Sunday, February 20, 2005

Best Picture IMHO

David Edelstein, in his Obligatory Oscar Commentary advises:

Give out your own private awards this year, and watch the Oscars for the spectacle of exhibitionists walking the tightrope between humility and grandiosity.

When I emailed that to a friend, he responded by having The Big Lebowski sweep his Josh Awards.

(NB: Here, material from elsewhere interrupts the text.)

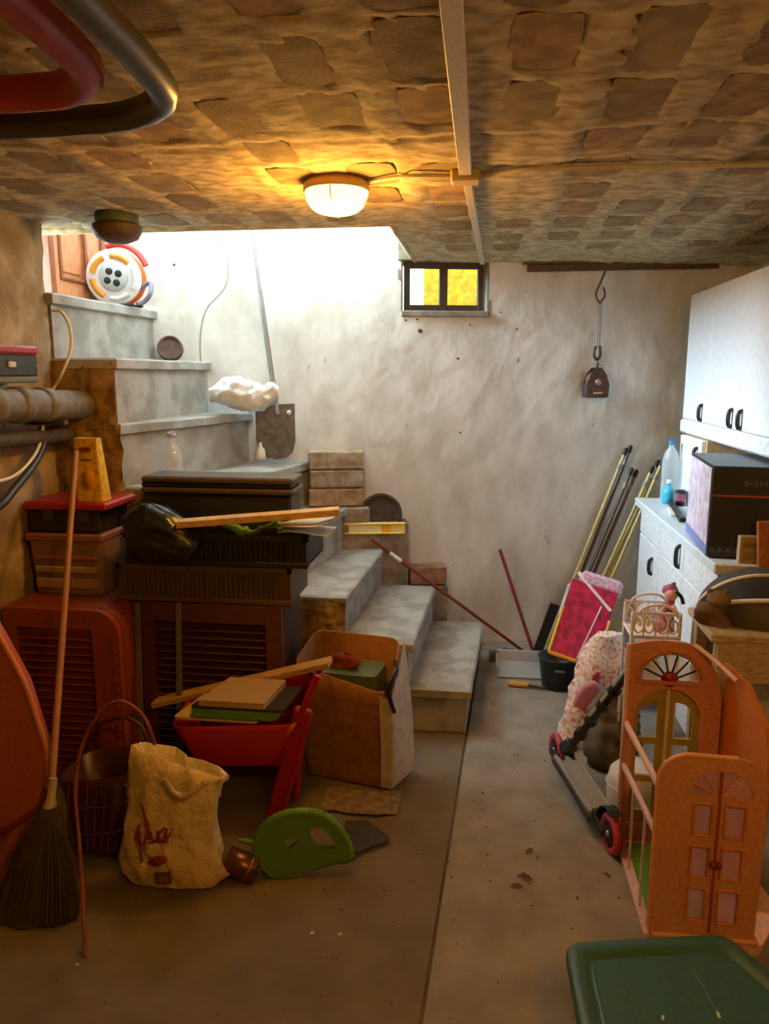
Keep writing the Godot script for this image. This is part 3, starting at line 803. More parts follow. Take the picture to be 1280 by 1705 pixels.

I admire the sentiment but think this is playing a bit too fast and loose with the constraints.

I give the 2004 SteelR Awards for Best Picture and Director to Sideways, for several completely idiosyncratic reasons (and emphatically NOT because its banner ads have appeared on every page of the electronic NYT for months).

For one thing, the film provided a rare moment of détente in politically fractious 2004 when conservative columnist Charles Krauthammer devoted an op-ed to recommending it.

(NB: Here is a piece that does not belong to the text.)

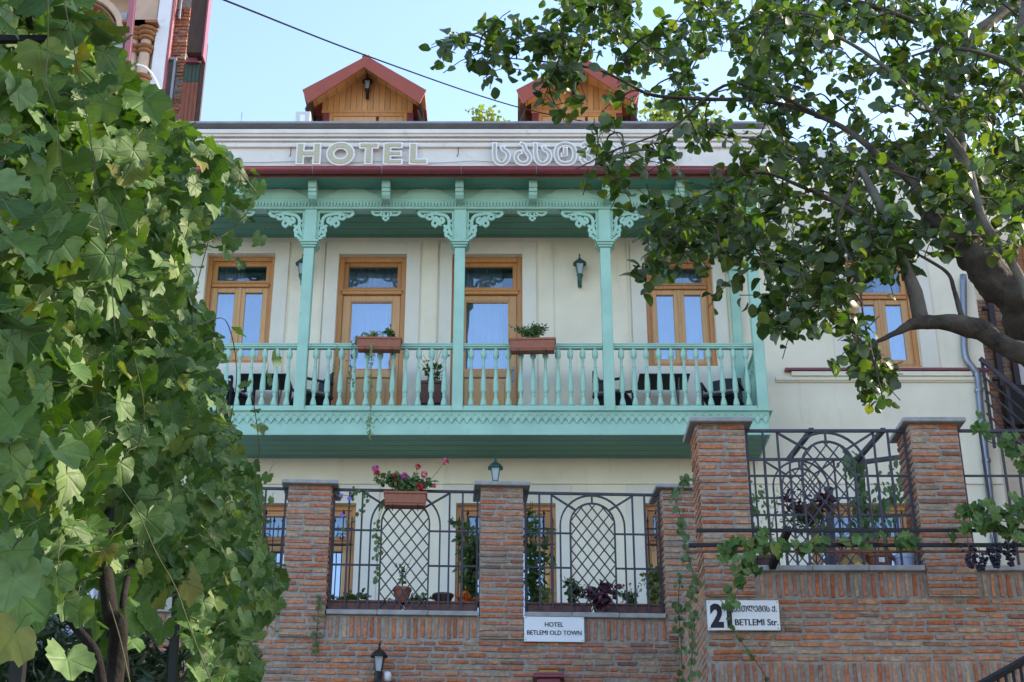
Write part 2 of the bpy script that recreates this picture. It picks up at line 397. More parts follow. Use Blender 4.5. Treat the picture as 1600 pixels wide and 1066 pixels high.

For another, it renewed my faith in the possibilities of my white-bread minivan suburb when a guy two rows in front of me guffawed when the wannabe writer protagonist in the film compares his novel to Robbe-Grillet. So there are at least a pair of us refugees from High Modernism out here on the frozen prairie.

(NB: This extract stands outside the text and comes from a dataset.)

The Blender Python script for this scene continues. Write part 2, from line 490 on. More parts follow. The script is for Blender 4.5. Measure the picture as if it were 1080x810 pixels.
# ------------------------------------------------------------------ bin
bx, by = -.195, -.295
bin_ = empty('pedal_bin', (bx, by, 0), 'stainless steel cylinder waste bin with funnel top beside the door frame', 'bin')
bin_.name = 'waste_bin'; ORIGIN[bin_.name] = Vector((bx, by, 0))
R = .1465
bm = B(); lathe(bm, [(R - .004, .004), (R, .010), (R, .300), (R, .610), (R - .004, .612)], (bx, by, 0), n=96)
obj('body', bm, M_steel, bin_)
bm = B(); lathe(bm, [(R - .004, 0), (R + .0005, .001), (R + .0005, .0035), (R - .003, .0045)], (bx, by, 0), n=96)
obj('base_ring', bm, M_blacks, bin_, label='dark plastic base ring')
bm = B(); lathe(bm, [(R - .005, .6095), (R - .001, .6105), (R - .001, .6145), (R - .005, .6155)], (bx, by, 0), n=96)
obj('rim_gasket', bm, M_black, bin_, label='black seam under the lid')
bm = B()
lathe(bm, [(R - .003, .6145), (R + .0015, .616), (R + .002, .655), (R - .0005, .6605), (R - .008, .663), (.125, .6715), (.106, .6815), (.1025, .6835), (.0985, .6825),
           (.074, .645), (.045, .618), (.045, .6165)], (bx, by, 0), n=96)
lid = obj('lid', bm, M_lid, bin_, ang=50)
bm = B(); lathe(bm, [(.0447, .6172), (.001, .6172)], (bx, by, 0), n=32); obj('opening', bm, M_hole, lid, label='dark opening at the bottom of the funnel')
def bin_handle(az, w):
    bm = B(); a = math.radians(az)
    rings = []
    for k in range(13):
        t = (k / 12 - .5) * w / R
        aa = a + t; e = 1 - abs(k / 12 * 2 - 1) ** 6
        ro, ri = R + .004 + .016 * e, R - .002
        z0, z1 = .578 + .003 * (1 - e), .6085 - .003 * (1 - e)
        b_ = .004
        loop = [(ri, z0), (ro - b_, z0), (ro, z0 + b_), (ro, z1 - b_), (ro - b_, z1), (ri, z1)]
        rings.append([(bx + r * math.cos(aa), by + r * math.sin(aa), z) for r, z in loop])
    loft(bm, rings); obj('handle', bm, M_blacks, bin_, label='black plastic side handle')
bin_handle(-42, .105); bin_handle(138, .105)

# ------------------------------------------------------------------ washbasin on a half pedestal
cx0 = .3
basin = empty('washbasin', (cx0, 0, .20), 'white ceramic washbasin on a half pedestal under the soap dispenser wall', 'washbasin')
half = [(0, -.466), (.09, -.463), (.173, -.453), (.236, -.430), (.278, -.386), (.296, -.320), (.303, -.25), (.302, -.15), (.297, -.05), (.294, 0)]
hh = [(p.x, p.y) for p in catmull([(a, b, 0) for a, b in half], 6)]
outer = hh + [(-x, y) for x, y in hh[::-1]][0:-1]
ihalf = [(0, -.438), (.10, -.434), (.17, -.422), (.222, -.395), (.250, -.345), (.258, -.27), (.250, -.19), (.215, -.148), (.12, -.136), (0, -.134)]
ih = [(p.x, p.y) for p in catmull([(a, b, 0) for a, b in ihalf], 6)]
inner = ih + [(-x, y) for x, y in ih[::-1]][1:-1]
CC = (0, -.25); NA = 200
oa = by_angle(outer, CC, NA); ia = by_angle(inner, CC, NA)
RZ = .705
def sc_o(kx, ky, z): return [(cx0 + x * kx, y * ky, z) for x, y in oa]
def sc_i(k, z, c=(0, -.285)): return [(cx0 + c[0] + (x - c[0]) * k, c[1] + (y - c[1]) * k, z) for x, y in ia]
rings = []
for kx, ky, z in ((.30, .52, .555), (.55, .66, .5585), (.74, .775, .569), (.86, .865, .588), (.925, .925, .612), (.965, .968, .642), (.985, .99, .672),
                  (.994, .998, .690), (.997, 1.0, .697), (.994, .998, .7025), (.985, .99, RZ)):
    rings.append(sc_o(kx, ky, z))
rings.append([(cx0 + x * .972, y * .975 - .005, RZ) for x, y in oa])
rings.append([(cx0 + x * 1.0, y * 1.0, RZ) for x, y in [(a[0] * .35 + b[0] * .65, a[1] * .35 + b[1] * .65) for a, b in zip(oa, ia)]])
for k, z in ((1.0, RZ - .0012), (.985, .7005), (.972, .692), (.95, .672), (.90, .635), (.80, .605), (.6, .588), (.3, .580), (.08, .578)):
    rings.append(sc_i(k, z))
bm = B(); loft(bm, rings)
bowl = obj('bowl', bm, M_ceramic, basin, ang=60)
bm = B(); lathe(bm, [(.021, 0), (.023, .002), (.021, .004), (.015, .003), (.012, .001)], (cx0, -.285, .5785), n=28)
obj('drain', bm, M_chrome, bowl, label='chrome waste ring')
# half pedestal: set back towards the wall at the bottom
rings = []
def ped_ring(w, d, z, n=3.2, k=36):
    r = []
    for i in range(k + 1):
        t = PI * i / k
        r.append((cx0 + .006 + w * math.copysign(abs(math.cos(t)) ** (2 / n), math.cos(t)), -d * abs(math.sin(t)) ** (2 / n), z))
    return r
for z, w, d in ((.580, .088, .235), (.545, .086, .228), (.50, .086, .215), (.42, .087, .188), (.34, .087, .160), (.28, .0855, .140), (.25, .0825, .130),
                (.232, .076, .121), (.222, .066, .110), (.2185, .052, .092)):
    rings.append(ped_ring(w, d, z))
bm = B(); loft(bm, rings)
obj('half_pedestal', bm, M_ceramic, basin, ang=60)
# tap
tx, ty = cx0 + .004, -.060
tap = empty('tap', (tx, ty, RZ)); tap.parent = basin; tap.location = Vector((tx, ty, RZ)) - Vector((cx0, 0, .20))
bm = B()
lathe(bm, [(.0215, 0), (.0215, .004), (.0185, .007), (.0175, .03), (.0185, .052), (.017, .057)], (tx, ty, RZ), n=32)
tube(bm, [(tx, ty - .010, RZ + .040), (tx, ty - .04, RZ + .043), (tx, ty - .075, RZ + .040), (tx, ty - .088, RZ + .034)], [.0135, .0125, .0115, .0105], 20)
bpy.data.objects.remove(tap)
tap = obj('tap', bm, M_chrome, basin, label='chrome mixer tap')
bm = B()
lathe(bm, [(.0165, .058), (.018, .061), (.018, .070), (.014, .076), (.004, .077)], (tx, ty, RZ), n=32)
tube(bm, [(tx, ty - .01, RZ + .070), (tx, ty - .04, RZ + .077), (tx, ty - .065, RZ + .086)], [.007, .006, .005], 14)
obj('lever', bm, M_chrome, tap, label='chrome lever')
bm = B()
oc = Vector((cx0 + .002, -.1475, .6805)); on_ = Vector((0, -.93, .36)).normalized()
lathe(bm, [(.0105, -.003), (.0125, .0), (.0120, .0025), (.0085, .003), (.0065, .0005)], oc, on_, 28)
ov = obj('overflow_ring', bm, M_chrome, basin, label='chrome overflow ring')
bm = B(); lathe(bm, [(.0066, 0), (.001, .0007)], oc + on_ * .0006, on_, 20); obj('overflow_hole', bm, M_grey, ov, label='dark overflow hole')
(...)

But mostly, Sideways wins the coveted SteelR for getting Southern California exactly right. Southern California, as home to the film industry, habitually stands in for all kinds of locales. But the Southland has a distinctive look, and never quite plays other biomes convincingly. When you are familiar with Southern California (I grew up in the real Orange County, which nobody, then or now calls “The O.C.”) the differences are as glaring as they would be if all locations were shot outside of Scottsdale, with saguaro cactus cropping up everywhere from “Alabama” to “Norway”.

But Sideways gets the locales and the details right. It gets “the Beach” right (Santa Monica in the novel, San Diego in the film)—most interactions with your neighbors involve requests to move your car. It gets the freeways right—north on the San Diego has the right view of commercial jets screaming by just overhead, the Oxnard exit is the Oxford exit, Buellton is Buellton. Nobody drives the wrong way across the Bay Bridge, as in The Graduate; nobody flies over freeways that won’t exist for decades, as in The Aviator. For that matter, no one but a Southern Californian would set a film (faithfully) in San Diego. Why would you go to that trouble? Who would know?

Special mention: the Kraft® Catalina dressing on the mother’s dinner table is exactly, hilariously, right.

These careful details might be the work of the DP, or a fanatically precise art director, but I feel confident in conferring my award on the film and its director Alexander Payne. Only Payne could have decided to shoot the comic climax (the return for the wallet) in dawn’s early light. How they managed to get that sequence in a unique light that lasts maybe ten minutes is a mystery to me, and a tour de force worthy of recognition.